ABSTRACT

The social theory of Pierre Bourdieu has been a major referent point in sociology and cultural studies since the early 1970s. Bourdieu’s work has also had a significant impact on such diverse disciplines as sociology, history, criminology, law and even translation studies. At the centre of Bourdieu’s sociological project is a ‘theory of human practice’ that marries ‘subjectivist’ agent-centred approaches to social theory with ‘objectivist’ accounts that emphasize the role of structural conditions in shaping social life. A unifying theme in all of Bourdieu’s work is a critique of the cultural dynamics of domination. This critique deploys the key concepts of ‘habitus’, ‘field’, ‘symbolic power’ and ‘symbolic violence’ in considering the ways that existing social hierarchies and power relations are legitimated and reproduced by cultural representations and by practices. These representations and practices, Bourdieu argues, usually go unrecognised because of their symbolic character.

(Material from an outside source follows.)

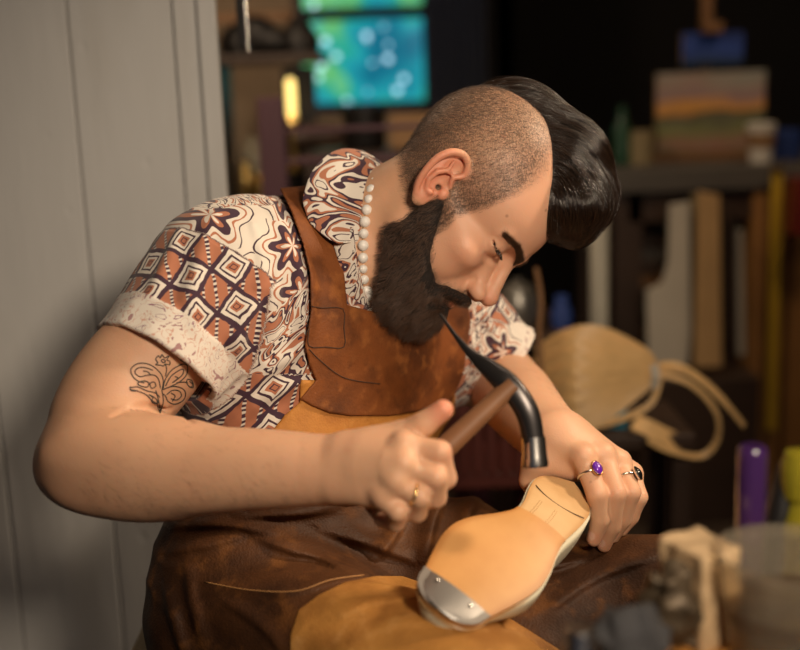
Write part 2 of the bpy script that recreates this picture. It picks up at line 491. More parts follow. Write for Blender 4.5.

But they are crucial to the process in which relations of domination are created and reproduced through the systematic imposition of categories of meaning. These categories are internalised by social actors to the extent that they secure a ‘taken-for-granted’ status and serve as a basis for practices. Bourdieu’s focus on the inter-relationship between the material and symbolic dimensions of power in social life holds out real promise for students of international relations.